BEGIN SUPPLIED DATA

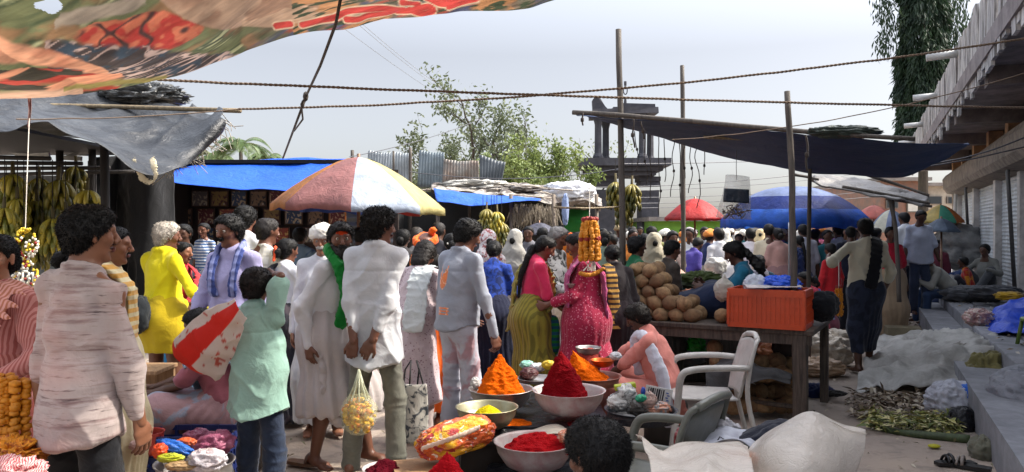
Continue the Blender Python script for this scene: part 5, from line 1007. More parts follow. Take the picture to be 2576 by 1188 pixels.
heap('pointed red powder cone at the lower edge of the picture', 1125, 1225, 3.75, .125, .175, mat('c01420', 'powder', var=.1), 17, .95, .12, .008); bowl('steel bowl under the pointed red powder cone', 1125, 1222, 3.75, .17, .11, steel)
for px_, d_, z_, R_s, m_, L_ in ((1300, 4.72, .393, .09, orangep, 'dusting of orange powder spilled on the black stand'), (1460, 4.7, .393, .08, crim, 'dusting of crimson powder spilled beside the white bowl'), (1290, 4.1, .208, .07, redp, 'dusting of red powder spilled before the front bowl')):
    o = heap(L_, px_, 1000, d_, R_s, .004, m_, 3, 1, .5, .002); o.location = ((px_-CX)/F_*d_, d_, z_)
def cover(label, lo, hi, z, seed, m=bplas):
    x0, y0 = lo; x1, y1 = hi; e = thing('display_stand', label, 'stand', ((x0+x1)/2, (y0+y1)/2, 0)); n = 34; P = []
    mb = MB(); mb.box((0, 0, z*.49), (x1-x0-.06, y1-y0-.06, z*.96)); mb.build('box', mat('4b3b30', 'wood'), e); prm = 4*n
    u = np.linspace(0, 1, n, endpoint=False); hx_, hy_ = (x1-x0)/2, (y1-y0)/2; ring = np.concatenate([np.stack([-hx_+2*hx_*u, -hy_+0*u], 1), np.stack([hx_+0*u, -hy_+2*hy_*u], 1), np.stack([hx_-2*hx_*u, hy_+0*u], 1), np.stack([-hx_+0*u, hy_-2*hy_*u], 1)]); Z = [(0.0, z+.005), (.5, z+.005), (.9, z+.004), (1.0, z-.01), (1.02, z*.75), (1.05, z*.45), (1.10, z*.15), (1.16, .01)]
    V = []
    for s, zz in Z:
        for k, (x, y) in enumerate(ring): w = max(0, s-1)*.9; V.append((x*s+(.25*w*math.sin(k*.9)), y*s+.25*w*math.cos(k*.7), zz))
    V = np.array(V); V += .012*np.stack([vnoise(V*9+seed, 1), vnoise(V*9+seed, 2), vnoise(V*9+seed, 3)*.7], 1); m_ = len(Z); i, j = np.meshgrid(np.arange(m_-1), np.arange(prm), indexing='ij')
    link('plastic_cover', mkmesh('plastic_cover', V, np.stack([i*prm+j, i*prm+(j+1) % prm, (i+1)*prm+(j+1) % prm, (i+1)*prm+j], -1).reshape(-1, 4), True, (m,)), e)
    mb = MB(); mb.box((0, 0, z), ((x1-x0)*.99, (y1-y0)*.99, .012)); mb.build('top', m, e)
cover('black plastic covered stand under the two tall powder cones', (-.30, 4.62), (.60, 5.62), .385, 3)
cover('lower black plastic covered stand under the front red powder bowl', (-.14, 3.95), (.36, 4.56), .20, 5)
mb = MB(); mb.box((-.18, 4.62, .335), (.33, .3, .02), rz=.1); mb.box((-.18, 4.62, .16), (.26, .24, .33), rz=.1); tag(mb.build('small_box', mat('2a2623', 'wood'), None), 'small dark box carrying the olive steel bowl', 'box')
tag(sheet('cream_cloth', [[W(1300, 1098, 4.6), W(1395, 1068, 4.62), W(1440, 1092, 4.6)], [W(1300, 1110, 4.4), W(1395, 1090, 4.45), W(1450, 1100, 4.4)]], 14, 24, mat('c9c0b0', 'cloth'), amp=.008, fr=8, seed=2), 'cream paper sheet standing behind the front red powder bowl', 'paper')
tag(crumple('plastic_packet', W(1428, 1098, 4.22), (.05, .045, .035), mat('e08a66', 'bag', rough=.25, pat='blotch', c2='f0c8b0', sc=4), None, 5, .3, 5, 24), 'small knotted peach plastic packet on the rim of the front bowl', 'plastic packet')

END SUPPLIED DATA

In the copy, include no pictures; restate the listing above exactly.

Continue the Blender Python script for this scene: part 5, from line 1007. More parts follow. Take the picture to be 2576 by 1188 pixels.
heap('pointed red powder cone at the lower edge of the picture', 1125, 1225, 3.75, .125, .175, mat('c01420', 'powder', var=.1), 17, .95, .12, .008); bowl('steel bowl under the pointed red powder cone', 1125, 1222, 3.75, .17, .11, steel)
for px_, d_, z_, R_s, m_, L_ in ((1300, 4.72, .393, .09, orangep, 'dusting of orange powder spilled on the black stand'), (1460, 4.7, .393, .08, crim, 'dusting of crimson powder spilled beside the white bowl'), (1290, 4.1, .208, .07, redp, 'dusting of red powder spilled before the front bowl')):
    o = heap(L_, px_, 1000, d_, R_s, .004, m_, 3, 1, .5, .002); o.location = ((px_-CX)/F_*d_, d_, z_)
def cover(label, lo, hi, z, seed, m=bplas):
    x0, y0 = lo; x1, y1 = hi; e = thing('display_stand', label, 'stand', ((x0+x1)/2, (y0+y1)/2, 0)); n = 34; P = []
    mb = MB(); mb.box((0, 0, z*.49), (x1-x0-.06, y1-y0-.06, z*.96)); mb.build('box', mat('4b3b30', 'wood'), e); prm = 4*n
    u = np.linspace(0, 1, n, endpoint=False); hx_, hy_ = (x1-x0)/2, (y1-y0)/2; ring = np.concatenate([np.stack([-hx_+2*hx_*u, -hy_+0*u], 1), np.stack([hx_+0*u, -hy_+2*hy_*u], 1), np.stack([hx_-2*hx_*u, hy_+0*u], 1), np.stack([-hx_+0*u, hy_-2*hy_*u], 1)]); Z = [(0.0, z+.005), (.5, z+.005), (.9, z+.004), (1.0, z-.01), (1.02, z*.75), (1.05, z*.45), (1.10, z*.15), (1.16, .01)]
    V = []
    for s, zz in Z:
        for k, (x, y) in enumerate(ring): w = max(0, s-1)*.9; V.append((x*s+(.25*w*math.sin(k*.9)), y*s+.25*w*math.cos(k*.7), zz))
    V = np.array(V); V += .012*np.stack([vnoise(V*9+seed, 1), vnoise(V*9+seed, 2), vnoise(V*9+seed, 3)*.7], 1); m_ = len(Z); i, j = np.meshgrid(np.arange(m_-1), np.arange(prm), indexing='ij')
    link('plastic_cover', mkmesh('plastic_cover', V, np.stack([i*prm+j, i*prm+(j+1) % prm, (i+1)*prm+(j+1) % prm, (i+1)*prm+j], -1).reshape(-1, 4), True, (m,)), e)
    mb = MB(); mb.box((0, 0, z), ((x1-x0)*.99, (y1-y0)*.99, .012)); mb.build('top', m, e)
cover('black plastic covered stand under the two tall powder cones', (-.30, 4.62), (.60, 5.62), .385, 3)
cover('lower black plastic covered stand under the front red powder bowl', (-.14, 3.95), (.36, 4.56), .20, 5)
mb = MB(); mb.box((-.18, 4.62, .335), (.33, .3, .02), rz=.1); mb.box((-.18, 4.62, .16), (.26, .24, .33), rz=.1); tag(mb.build('small_box', mat('2a2623', 'wood'), None), 'small dark box carrying the olive steel bowl', 'box')
tag(sheet('cream_cloth', [[W(1300, 1098, 4.6), W(1395, 1068, 4.62), W(1440, 1092, 4.6)], [W(1300, 1110, 4.4), W(1395, 1090, 4.45), W(1450, 1100, 4.4)]], 14, 24, mat('c9c0b0', 'cloth'), amp=.008, fr=8, seed=2), 'cream paper sheet standing behind the front red powder bowl', 'paper')
tag(crumple('plastic_packet', W(1428, 1098, 4.22), (.05, .045, .035), mat('e08a66', 'bag', rough=.25, pat='blotch', c2='f0c8b0', sc=4), None, 5, .3, 5, 24), 'small knotted peach plastic packet on the rim of the front bowl', 'plastic packet')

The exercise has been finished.